Come, Tell Me How You Live: An Archaeological Memoir by Agatha Christie; Agatha Christie Mallowan
Reviewed on: March 1, 2013
Copyright 1946
William Morrow Re-print: New York
2012 (pb)
This is a bit of a departure from previous reviews in that it is not a work of fiction but rather a memoir written by a master of the crime novel genre, Dame Agatha Christie. Most, if not all devotees of Ms. Christie’s eighty plus works of mystery novels, short stories and plays are aware that she was married to Sir Max Mallowan, an archaeologist of considerable reputation, who learned his craft under the tutelage of Leonard and Katherine Wooley, giants in the field of Mesopotamian archeology.
What they may not realize is that Dame Agatha shared in her husband’s exploits in Iraq and Syria and wrote a memoir of five field seasons under the title Come, Tell Me How You Live, which was begun in the 1930s and completed after World War II. The title was a clever play on words in that she writes in the Foreword that it refers to a continuous line of questioning from acquaintances that went something like, “So you dig in Syria, do you? Do tell me all about it. How do you live? In a tent?” etc., etc.
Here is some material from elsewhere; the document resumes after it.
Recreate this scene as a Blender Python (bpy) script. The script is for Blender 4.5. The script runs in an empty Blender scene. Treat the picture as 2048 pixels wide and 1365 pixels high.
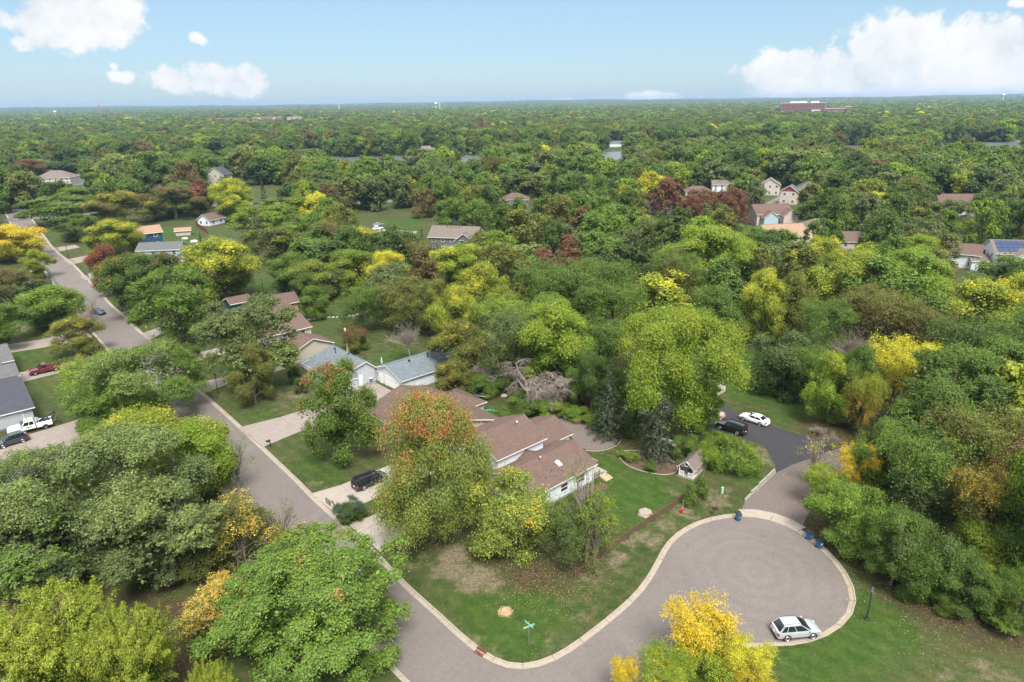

But she goes on to say that the title sums up the question that “Archaeology asks of the Past — Come, tell me how you lived?” Whether digging in Mesopotamia, the Peruvian Highlands, the American desert Southwest, or along Highway 35 in Onalaska Wisconsin, I cannot imagine a more elegant or succinct statement of archaeology’s most fundamental inquiry.
She closes out her Foreword with a warning to the reader: “It (the memoir) is, in fact, small beer—a very little book, full of everyday doings and happenings.” A little book it may be (it runs to only 205 pages) but it is anything but “small beer.” It is a tale full of adventure, told with humor and love for a very special time in her life.
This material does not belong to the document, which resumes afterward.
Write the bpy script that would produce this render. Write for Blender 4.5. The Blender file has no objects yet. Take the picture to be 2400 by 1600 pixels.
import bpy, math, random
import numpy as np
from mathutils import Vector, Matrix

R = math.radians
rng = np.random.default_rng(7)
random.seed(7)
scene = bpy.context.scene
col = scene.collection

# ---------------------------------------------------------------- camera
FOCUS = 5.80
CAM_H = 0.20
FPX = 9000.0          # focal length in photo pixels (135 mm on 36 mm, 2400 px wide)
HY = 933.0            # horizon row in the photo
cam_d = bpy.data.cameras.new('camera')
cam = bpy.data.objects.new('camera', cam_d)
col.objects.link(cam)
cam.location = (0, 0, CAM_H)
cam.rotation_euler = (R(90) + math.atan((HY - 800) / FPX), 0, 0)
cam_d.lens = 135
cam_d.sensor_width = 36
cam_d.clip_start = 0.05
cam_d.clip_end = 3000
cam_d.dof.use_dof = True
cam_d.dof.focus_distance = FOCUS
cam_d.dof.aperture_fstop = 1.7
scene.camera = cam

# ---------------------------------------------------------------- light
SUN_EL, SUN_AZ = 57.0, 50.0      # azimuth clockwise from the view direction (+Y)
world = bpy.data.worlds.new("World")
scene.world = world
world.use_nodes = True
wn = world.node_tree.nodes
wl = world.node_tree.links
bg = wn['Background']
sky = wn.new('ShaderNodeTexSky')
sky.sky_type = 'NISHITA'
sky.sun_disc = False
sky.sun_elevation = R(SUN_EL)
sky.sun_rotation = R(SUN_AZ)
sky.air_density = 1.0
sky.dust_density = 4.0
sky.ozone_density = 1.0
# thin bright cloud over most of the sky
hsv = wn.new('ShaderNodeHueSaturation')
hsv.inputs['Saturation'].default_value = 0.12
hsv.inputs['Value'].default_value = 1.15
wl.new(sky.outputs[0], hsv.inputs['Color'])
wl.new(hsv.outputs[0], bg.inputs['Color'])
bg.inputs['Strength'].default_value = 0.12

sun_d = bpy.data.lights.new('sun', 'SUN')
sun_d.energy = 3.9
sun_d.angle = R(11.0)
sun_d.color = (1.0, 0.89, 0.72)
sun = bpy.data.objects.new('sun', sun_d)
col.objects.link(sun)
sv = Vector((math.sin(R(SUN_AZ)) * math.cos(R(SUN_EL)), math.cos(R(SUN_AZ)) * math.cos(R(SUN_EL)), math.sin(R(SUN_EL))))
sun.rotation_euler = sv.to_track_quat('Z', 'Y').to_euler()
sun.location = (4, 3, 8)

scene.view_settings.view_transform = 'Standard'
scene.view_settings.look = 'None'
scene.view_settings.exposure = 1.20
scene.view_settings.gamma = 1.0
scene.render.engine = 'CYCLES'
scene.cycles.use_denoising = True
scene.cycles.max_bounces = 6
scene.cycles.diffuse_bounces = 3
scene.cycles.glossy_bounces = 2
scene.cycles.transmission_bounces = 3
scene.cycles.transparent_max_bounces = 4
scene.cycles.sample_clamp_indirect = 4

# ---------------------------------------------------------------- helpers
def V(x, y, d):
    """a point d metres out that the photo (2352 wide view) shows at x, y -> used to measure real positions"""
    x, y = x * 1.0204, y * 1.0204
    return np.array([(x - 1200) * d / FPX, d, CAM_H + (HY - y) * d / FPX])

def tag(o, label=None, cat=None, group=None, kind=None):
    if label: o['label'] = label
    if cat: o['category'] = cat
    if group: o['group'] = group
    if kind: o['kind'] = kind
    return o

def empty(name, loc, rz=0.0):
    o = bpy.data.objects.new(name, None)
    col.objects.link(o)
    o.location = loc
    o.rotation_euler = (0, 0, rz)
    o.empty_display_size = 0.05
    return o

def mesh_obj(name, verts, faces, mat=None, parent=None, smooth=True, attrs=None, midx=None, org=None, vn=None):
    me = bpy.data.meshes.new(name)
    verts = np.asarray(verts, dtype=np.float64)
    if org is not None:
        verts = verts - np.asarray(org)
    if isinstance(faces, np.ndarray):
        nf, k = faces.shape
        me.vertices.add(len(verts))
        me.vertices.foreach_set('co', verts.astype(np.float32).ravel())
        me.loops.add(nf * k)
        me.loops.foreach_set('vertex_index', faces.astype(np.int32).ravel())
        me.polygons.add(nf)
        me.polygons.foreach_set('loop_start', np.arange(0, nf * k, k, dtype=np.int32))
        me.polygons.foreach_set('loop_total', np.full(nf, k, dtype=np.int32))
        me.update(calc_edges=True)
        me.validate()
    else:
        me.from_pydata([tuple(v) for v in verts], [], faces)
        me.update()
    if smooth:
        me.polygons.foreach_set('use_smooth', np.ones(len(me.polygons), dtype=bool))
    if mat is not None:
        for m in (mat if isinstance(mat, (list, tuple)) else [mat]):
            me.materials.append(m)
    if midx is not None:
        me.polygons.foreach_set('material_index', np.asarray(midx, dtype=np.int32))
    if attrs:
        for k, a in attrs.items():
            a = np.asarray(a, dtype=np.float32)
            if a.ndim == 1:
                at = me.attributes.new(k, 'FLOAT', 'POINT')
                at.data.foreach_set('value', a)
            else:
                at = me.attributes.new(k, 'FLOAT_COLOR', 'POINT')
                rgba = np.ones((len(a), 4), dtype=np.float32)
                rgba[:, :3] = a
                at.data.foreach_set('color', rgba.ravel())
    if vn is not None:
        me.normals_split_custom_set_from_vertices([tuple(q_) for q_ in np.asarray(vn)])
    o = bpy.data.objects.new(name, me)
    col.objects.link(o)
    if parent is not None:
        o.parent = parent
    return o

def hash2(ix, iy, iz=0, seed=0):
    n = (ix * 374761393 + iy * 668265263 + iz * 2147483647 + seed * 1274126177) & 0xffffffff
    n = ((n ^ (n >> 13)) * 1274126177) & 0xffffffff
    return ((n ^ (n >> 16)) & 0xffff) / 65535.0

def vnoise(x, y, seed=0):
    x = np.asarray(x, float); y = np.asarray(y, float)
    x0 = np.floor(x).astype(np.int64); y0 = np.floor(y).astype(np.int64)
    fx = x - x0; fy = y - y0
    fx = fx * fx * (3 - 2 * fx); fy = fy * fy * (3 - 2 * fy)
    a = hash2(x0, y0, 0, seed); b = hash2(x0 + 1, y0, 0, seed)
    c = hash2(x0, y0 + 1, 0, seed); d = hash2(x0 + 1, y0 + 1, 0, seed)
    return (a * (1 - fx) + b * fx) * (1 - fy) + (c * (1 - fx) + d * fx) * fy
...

The book opens with a comic description of preparations leading up to their departure for Syria, including Max’s predisposition to pack nothing but books for the journey, forgetting such incidentals as socks, shirts and underwear. In fact, Max is lovingly portrayed throughout the book as a stereotypical absent-minded academic—“Max is eating tea in the present, but his mind is roughly about 4000 BC,” she writes of her husband—but he is also the canny diplomat who wisely works through cultural clashes among his multi-ethnic excavation crews, obdurate bureaucracies and even a work crew is at one point in open and bloodthirsty insurrection.
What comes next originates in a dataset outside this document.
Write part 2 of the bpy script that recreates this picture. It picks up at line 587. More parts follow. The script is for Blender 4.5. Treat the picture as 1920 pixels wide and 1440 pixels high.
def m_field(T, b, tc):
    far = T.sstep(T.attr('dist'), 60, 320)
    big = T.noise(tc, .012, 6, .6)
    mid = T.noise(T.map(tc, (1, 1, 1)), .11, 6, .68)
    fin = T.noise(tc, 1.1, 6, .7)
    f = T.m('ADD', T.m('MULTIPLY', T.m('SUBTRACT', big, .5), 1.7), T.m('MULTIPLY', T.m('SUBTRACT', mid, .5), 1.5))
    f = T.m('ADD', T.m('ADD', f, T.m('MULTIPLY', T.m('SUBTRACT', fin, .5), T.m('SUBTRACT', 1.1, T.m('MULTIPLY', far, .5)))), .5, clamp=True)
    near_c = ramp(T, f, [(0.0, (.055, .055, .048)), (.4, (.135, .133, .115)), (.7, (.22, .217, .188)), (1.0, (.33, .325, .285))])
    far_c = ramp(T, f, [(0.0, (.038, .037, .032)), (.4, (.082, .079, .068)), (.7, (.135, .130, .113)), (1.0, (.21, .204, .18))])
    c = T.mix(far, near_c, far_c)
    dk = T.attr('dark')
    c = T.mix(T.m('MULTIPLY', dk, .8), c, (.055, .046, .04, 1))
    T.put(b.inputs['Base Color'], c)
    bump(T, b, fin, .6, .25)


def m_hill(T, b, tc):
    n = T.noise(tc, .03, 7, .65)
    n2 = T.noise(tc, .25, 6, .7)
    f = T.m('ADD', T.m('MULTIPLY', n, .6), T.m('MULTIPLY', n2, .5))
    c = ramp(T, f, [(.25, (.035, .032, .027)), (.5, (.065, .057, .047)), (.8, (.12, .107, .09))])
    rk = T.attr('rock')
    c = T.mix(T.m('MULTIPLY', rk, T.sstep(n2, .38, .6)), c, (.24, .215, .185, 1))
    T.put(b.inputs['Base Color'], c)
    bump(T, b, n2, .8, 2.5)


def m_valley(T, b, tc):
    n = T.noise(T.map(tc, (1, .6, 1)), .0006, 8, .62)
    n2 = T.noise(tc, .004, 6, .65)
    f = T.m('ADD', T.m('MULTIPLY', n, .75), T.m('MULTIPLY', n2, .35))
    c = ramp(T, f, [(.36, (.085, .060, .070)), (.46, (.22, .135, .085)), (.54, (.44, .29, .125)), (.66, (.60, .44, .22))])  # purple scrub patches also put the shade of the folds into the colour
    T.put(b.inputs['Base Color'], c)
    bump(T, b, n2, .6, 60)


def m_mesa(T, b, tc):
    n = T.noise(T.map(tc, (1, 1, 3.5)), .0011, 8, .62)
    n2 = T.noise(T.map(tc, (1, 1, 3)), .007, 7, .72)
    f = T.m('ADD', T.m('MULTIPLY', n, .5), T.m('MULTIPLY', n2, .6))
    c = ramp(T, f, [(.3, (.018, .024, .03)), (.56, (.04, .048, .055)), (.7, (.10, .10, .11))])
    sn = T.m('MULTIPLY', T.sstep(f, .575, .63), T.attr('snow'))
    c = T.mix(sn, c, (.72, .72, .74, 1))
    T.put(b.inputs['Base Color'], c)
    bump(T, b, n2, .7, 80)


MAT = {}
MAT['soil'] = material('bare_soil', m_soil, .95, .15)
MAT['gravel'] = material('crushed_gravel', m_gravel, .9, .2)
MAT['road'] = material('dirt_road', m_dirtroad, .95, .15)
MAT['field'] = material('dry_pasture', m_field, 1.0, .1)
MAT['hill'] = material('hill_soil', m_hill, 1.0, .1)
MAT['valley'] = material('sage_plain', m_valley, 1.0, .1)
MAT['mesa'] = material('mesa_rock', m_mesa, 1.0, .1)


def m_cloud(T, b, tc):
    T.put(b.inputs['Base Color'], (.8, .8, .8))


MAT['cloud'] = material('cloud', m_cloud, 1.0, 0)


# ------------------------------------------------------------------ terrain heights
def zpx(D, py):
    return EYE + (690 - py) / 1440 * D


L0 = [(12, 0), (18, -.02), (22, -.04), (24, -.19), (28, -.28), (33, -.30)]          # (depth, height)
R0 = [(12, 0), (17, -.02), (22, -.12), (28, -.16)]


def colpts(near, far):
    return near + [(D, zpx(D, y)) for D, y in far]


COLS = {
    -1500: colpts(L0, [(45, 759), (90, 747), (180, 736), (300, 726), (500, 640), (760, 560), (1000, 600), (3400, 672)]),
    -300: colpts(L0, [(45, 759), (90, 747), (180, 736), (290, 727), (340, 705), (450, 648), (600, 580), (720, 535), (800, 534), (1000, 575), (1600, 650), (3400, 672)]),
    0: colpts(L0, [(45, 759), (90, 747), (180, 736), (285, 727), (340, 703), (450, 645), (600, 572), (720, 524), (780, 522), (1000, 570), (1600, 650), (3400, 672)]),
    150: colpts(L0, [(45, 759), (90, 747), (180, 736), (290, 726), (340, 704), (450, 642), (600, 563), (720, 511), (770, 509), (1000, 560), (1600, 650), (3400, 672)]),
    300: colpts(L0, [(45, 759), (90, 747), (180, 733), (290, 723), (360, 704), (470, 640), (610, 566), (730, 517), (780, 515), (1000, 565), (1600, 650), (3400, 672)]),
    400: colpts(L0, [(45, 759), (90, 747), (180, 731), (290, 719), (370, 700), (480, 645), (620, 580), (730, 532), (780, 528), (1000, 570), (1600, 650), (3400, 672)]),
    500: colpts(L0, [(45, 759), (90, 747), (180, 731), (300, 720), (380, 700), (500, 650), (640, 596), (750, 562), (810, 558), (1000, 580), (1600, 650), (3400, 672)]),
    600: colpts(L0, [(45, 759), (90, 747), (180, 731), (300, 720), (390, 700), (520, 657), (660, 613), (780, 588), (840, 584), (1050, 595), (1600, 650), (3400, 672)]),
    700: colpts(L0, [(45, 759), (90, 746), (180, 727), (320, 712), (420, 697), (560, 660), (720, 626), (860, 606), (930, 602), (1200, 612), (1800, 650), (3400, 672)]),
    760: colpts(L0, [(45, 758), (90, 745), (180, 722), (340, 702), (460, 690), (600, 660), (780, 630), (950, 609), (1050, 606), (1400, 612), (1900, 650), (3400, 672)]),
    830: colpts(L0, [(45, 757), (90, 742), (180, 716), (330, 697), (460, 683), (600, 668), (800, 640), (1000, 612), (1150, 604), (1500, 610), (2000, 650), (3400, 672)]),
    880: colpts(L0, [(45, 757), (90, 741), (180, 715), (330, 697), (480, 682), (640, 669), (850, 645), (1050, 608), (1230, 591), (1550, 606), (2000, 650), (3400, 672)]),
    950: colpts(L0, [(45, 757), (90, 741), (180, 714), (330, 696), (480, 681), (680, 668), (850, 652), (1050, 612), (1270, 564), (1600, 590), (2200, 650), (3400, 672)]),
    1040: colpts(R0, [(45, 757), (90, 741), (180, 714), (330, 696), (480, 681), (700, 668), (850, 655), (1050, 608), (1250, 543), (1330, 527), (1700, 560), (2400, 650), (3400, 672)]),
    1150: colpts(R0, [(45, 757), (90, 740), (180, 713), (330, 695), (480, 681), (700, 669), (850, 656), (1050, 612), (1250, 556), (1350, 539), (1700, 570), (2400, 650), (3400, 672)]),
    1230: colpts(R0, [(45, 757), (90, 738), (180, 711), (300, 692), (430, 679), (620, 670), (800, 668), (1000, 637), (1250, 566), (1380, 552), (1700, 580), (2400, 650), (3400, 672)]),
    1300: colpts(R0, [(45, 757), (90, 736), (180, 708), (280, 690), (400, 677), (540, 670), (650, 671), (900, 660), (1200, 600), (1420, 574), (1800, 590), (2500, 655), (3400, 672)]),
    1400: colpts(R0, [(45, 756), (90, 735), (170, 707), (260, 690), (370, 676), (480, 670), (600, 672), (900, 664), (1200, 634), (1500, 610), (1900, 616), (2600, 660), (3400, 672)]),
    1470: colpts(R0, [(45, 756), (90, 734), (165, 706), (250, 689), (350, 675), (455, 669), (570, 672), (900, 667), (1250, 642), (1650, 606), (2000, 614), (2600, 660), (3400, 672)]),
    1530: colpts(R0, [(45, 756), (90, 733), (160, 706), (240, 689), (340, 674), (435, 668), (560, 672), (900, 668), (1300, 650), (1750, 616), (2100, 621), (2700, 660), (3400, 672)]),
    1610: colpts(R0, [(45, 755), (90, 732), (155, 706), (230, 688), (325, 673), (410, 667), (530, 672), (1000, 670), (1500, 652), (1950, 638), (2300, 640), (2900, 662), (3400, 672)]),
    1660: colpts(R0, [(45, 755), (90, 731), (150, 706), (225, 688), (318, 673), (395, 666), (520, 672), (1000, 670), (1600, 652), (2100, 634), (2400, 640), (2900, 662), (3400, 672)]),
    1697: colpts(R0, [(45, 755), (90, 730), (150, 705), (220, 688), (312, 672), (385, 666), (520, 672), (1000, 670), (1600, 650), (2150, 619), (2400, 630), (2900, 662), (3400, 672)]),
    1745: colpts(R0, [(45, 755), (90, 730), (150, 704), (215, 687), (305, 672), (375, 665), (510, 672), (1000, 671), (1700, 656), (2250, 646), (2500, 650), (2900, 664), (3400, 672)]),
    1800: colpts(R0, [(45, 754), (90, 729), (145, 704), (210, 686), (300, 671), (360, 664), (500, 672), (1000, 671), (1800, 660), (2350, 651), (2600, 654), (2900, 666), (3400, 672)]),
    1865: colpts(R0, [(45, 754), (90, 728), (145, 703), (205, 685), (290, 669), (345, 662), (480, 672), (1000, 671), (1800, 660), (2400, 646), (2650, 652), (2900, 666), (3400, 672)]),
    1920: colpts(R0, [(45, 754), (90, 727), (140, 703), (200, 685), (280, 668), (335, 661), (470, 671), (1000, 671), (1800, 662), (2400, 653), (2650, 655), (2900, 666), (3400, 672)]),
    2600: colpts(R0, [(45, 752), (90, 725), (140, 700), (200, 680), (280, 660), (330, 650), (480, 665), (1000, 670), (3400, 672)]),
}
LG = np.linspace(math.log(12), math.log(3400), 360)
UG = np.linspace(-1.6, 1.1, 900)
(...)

Their small entourage – there are six of them as they begin their survey—sets out into the wilderness of Syria, in the autumn searching for the perfect tell, or mound that betrays the ruins of an ancient city or village, which could then be excavated the following spring. They survey more than fifty such tells at such exotic-sounding places as Der-ez-Zor on the Euphrates, Busaira, and Meyadin, but most prove to be Roman or Moslem, and therefore much too contemporary to be of interest to Max. The mounds show more promise as they travel north to the area of Habur and Jaghjagha Rivers. It is here they come upon Tell Chagar Bazar, where they will dig for several seasons. Dame Agatha masterfully describes the methods and techniques of Middle Eastern archaeology in the 1930s, including the division of labor among indigenous work crews into pickmen, spademen, and basket boys, who are paid a daily wage plus “baksheesh”—a gratuity rather than a bribe—for significant finds. She does not romanticize either the living conditions—barely acceptable to most of the Europeans—nor the cultural clashes the seem almost a part of everyday existence. There is often enmity within the work crews that are comprised of Kurds, Arab Moslems, and Arab Christians. Throw into the mix a smattering of Yezidi (so-called “devil worshippers” who are despised by all the afore-mentioned, and Max was constantly called upon to act as peace-keeper and honest broker.
The seasons spent at Tell Chagar Bazar and subsequently at Tell Brak contributed much to the understanding of early Mesopotamian history, but Agatha Christie’s retrospective of those years is less about the research and discovery than it is about a time and a place and the remarkable characters that made those discoveries possible—often times against daunting odds.
Three Trowels for Come, Tell Me How you Live.